Batman’s Arkham Adventures

When Rocksteady released the original Batman: Arkham Asylum they finally nailed something that game developers had been trying and failing to do for years – they produced a super hero game with high production values, a real respect for the source material and a blend of superb artwork and addictive gameplay. It was easily the best Batman game ever, the best super hero game ever and one of the best games ever. I was shocked, delighted and completely hooked. It was the first game in a long time that I completed and then immediately started playing again.

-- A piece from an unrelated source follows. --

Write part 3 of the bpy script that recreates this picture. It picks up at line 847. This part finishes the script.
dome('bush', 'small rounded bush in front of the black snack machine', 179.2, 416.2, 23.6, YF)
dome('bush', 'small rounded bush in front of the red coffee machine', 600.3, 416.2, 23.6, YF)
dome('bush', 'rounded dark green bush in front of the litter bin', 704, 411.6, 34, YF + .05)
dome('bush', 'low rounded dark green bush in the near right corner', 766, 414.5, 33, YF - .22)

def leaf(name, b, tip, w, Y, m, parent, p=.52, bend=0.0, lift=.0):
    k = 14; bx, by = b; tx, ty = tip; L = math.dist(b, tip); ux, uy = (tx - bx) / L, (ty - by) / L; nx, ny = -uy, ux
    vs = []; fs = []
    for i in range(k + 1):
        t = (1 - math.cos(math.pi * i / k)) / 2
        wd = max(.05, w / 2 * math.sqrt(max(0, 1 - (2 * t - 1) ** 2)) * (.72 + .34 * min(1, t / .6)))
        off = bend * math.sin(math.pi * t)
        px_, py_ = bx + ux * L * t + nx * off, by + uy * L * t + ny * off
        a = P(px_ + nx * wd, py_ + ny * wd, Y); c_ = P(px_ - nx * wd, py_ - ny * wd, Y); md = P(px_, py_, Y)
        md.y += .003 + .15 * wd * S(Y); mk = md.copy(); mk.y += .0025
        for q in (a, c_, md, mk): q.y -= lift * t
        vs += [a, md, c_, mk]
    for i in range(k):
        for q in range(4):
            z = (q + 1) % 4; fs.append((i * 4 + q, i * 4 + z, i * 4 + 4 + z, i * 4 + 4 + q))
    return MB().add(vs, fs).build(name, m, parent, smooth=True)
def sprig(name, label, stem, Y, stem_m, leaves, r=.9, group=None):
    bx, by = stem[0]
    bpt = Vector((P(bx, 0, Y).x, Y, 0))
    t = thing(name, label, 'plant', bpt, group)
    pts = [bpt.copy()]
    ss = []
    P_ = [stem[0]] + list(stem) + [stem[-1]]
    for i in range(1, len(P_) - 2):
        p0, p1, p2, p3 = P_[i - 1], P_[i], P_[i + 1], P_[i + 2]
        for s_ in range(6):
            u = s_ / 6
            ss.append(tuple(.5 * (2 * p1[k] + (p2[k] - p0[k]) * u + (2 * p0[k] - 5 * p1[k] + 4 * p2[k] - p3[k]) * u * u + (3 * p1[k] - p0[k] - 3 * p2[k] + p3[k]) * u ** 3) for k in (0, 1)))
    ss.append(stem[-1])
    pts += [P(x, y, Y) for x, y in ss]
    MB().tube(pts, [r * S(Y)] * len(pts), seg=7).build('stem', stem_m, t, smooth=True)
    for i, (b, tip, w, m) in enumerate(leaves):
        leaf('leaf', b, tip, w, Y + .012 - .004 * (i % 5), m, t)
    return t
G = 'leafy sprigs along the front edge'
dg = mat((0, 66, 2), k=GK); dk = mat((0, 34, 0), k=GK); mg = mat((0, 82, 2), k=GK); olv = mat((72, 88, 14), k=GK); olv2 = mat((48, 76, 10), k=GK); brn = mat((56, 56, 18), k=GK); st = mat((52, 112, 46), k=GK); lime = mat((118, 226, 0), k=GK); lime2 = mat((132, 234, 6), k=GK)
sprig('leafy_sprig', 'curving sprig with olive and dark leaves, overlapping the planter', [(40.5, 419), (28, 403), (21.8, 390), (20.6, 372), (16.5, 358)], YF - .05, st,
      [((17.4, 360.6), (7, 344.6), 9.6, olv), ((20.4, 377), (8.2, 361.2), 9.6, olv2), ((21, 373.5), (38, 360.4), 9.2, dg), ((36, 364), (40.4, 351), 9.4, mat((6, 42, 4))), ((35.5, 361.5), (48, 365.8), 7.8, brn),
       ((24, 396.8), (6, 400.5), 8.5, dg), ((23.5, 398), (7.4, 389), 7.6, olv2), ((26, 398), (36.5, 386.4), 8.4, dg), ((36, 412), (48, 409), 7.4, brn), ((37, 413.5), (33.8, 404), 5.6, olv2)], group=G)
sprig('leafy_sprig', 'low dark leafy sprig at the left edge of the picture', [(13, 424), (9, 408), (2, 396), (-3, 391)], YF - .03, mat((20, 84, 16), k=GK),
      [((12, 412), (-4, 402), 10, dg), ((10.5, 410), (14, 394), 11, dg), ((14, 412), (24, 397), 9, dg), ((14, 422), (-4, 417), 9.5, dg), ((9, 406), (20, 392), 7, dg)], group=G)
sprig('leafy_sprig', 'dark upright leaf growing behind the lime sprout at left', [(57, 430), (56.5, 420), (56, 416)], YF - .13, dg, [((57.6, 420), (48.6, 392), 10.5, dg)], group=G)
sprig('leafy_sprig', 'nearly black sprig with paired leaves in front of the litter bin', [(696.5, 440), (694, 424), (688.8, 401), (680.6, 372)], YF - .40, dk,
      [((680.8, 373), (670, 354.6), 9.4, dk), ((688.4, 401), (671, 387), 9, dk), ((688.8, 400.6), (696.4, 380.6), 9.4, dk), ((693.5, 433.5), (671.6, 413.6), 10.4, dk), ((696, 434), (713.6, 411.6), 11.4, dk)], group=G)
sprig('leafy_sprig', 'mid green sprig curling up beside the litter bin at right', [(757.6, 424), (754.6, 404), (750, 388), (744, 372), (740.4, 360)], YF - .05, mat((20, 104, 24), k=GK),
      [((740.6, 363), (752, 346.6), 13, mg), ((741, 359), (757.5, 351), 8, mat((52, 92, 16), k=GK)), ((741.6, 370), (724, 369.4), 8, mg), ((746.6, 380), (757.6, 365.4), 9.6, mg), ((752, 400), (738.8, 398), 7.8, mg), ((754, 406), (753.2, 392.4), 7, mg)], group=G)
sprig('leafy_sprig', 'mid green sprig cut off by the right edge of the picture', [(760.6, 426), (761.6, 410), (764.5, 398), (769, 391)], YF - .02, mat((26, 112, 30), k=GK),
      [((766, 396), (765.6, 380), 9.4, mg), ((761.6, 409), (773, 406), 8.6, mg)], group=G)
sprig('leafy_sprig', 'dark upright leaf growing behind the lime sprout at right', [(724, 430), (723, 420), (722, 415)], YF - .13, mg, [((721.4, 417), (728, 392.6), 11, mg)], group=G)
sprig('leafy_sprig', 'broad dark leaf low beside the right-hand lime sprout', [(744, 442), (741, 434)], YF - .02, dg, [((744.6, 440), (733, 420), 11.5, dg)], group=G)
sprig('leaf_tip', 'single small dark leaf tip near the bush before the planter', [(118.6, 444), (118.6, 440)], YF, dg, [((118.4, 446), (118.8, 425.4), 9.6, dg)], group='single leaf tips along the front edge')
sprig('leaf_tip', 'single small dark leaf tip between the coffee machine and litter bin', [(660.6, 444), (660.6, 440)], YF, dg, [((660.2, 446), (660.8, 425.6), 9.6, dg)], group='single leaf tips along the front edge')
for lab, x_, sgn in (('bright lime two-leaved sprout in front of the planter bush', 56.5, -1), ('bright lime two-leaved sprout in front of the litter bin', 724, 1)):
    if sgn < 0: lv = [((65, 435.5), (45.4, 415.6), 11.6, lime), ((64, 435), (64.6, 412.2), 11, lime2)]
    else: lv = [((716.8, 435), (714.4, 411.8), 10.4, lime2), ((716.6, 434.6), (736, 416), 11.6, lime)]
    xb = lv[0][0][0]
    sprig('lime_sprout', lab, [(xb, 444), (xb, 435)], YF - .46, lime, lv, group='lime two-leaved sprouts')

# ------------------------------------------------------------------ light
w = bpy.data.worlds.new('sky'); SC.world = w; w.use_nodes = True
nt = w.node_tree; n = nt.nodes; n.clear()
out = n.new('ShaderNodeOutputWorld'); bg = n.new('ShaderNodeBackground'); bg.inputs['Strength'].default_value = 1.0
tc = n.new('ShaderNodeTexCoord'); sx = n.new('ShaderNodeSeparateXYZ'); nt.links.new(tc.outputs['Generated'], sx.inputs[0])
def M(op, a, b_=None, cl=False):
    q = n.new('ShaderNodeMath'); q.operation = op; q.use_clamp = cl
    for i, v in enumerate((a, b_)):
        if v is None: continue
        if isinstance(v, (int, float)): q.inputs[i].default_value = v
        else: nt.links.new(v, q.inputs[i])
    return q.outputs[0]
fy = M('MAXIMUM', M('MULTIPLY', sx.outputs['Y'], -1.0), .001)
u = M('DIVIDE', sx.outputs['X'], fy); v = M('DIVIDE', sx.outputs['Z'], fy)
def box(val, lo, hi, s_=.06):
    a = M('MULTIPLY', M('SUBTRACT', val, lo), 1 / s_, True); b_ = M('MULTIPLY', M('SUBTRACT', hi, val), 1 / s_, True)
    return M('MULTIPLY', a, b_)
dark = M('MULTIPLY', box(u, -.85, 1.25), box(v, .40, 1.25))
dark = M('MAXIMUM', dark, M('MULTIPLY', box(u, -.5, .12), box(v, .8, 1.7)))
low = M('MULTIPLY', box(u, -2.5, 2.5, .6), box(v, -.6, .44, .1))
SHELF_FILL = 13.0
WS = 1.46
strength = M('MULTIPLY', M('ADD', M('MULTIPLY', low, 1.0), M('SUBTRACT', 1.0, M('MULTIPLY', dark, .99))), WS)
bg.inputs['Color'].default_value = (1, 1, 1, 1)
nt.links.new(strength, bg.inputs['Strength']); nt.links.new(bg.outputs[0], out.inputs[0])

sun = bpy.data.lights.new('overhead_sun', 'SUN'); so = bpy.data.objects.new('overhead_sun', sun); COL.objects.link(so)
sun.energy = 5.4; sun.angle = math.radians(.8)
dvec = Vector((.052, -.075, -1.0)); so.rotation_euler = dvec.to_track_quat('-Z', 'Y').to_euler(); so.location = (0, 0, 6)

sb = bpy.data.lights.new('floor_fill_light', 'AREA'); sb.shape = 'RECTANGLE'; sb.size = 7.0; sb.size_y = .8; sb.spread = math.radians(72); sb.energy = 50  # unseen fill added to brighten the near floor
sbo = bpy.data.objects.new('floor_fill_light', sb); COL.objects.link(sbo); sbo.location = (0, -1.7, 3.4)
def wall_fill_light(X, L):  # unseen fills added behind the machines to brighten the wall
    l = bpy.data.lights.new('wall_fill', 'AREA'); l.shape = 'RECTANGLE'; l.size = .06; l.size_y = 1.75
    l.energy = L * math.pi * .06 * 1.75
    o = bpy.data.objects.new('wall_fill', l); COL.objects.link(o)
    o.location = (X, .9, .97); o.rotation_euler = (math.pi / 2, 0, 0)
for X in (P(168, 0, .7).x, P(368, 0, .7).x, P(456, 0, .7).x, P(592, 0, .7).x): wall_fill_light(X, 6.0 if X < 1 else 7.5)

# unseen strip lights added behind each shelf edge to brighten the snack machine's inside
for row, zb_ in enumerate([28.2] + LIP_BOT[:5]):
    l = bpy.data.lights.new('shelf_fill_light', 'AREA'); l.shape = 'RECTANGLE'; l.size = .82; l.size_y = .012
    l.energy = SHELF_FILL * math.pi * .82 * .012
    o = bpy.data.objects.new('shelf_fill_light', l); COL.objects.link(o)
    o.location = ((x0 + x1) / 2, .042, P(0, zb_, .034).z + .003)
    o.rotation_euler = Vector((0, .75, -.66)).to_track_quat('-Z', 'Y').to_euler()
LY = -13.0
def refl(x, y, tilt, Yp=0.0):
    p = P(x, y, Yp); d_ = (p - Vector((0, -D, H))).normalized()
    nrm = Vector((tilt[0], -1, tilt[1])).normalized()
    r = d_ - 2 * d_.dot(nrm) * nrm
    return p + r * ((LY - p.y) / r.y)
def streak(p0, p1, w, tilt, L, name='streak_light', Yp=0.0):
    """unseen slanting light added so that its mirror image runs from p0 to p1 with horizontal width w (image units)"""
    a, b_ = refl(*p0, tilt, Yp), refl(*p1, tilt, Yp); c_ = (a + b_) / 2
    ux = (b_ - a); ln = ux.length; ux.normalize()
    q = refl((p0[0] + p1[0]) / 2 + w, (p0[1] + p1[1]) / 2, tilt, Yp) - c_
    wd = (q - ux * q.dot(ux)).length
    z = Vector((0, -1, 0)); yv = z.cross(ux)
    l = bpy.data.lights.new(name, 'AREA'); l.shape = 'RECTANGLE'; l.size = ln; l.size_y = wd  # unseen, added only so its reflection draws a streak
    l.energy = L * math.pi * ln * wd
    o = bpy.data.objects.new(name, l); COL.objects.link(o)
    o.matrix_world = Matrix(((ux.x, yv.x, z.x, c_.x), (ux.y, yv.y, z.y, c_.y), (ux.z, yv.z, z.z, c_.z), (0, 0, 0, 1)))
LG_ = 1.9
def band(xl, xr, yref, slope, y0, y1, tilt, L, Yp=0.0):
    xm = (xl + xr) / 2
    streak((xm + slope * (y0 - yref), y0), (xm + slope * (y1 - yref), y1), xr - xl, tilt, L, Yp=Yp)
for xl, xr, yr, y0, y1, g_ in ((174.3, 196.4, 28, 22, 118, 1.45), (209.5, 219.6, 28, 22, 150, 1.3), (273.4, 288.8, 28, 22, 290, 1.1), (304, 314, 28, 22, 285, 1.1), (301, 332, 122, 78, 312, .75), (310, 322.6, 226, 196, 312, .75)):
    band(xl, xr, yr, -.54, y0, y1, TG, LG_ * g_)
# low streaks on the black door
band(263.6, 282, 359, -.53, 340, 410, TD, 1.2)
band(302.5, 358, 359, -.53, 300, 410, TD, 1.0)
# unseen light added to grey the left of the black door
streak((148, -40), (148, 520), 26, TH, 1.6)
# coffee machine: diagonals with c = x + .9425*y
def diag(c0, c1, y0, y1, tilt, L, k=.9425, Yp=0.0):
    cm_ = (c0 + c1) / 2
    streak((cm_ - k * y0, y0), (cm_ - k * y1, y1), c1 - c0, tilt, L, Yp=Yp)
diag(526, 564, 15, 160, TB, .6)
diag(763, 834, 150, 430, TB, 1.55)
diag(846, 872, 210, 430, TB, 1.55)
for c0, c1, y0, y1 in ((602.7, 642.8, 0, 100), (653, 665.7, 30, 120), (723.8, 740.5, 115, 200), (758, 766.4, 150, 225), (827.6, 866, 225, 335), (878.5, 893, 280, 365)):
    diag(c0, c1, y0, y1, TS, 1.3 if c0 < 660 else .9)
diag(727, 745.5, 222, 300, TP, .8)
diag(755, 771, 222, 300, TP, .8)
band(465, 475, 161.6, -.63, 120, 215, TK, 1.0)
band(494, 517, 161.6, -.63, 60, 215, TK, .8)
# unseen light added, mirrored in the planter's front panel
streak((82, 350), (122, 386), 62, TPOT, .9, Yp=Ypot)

I was naturally excited when Batman: Arkham City came along. It sticks to the same formula, polishes up a couple of mechanics and presents the whole package on a grander stage. It is a must-have game for any gamer, but it’s not perfect. So what makes Batman’s Arkham adventures so good and what are the flaws? Let’s take a look.

I Am the Batman

Number one on the list is undeniably the fact that you play these games and feel like you are the Batman. The controls are superb. By mastering your timing you can have Batman dance around gracefully as he puts a room full of hoods to sleep. The combat is just an absolute joy. The range of moves based around relatively simple controls is genius and it makes you feel dangerous. A couple of additions in Arkham City just polish up the experience further, this is as good as it gets.

Stalking in the Shadows

The stealth aspect is another major factor in the convincing role play. You can swoop down from above, drag goons over ledges, pop out of grates and smash dramatically through windows. The stealth mechanics are accessible enough that a quick smoke pellet enables you to disappear again and so it rarely becomes frustrating. Clearing an environment without raising the alarm once is hugely satisfying but you can also take a few risks and get an intimidation bonus for really freaking out your foes.

Of course in terms of game mechanics the stealth aspect only works because of the Detective Mode which allows you to see through walls and check the position of each enemy. Like the rest of the game this is executed with real visual style and it is an important way of making you feel powerful.

Bringing the Batman Universe to Life

Good use of the source material is important for any game taking on a license and the universe of Batman provides so much depth to draw on. The Arkham games totally nail it. The art style, the voice-acting, the range of villains, and all of the details combine to create the most immersive Batman experience ever. The little back stories to uncover and the side missions tracking down the Riddler’s hostages and freeing them or locating Zsasz by tracing his calls are great fun. Batman’s work is never done and his list of enemies is ridiculously long.

Boss Battles

I’ll be honest I’m not a fan of boss battles generally. I think they often represent lazy design, they tend to go against the mechanics you may have learned up to that point and they focus on a single weak spot that you have to identify and attack. Some of the boss battles in both Arkham games fall victim to these problems but others are impressively executed.

The visuals of the Scarecrow boss battles in Arkham Asylum were just amazing, dripping with creepy style and that feel was echoed in the Mad Hatter’s battle in Arkham City, even if the gameplay was pretty straightforward. The Mr Freeze boss battle is a little bit special. It breaks that tired formula by challenging you to combine different techniques instead of just finding the Achilles’ heel and targeting it. Some of the other boss battles in both games feel a bit tired and predictable by comparison.

What’s the Chronology?

My biggest gripe with Batman’s Arkham adventures is that both games are jam-packed with extra content but a lot of it is small scale side missions or collecting Riddler trophies and solving riddles. You look at that stat for percentage complete each time you fire up the game and think “Awesome I’m only around halfway through” and then you trigger the big finale.

I did it in Arkham Asylum and I did it again in Arkham City. The cues all encourage you to hurry up and finish the main story arc but that leaves you with a bunch of small side missions and Riddler stuff to clean up and there’s a definite taste of anti-climax to it. A simple hint or nudge that I might be about to complete the main game would have been good, that would have prompted me to finish up the other stuff first and set things up properly for a big finish.

It’s telling that my main problem with both games is that they were over too soon but it would be good if they sorted out the chronology, other RPG’s tend to give you an audio clue or something, just so you know that it would probably be best to clean up the small stuff before the final showdown kicks off.

Arkham Asylum vs Arkham City

There’s no way to replicate the impact of Batman: Arkham Asylum because it was a revelation when it came out and Rocksteady would have been stupid to mess with a winning formula. Arkham City is basically just bigger and slightly more polished. There are more villains, a larger environment to explore, and a host of tweaks and additions to your arsenal and combat skills. The Catwoman missions offer something entirely new and they help to expand the Gotham universe.

If you liked Arkham Asylum then there’s no doubt you will like Arkham City but if you’ve yet to try either it would be best to start with Asylum.

What’s not in doubt is that you should play both of them.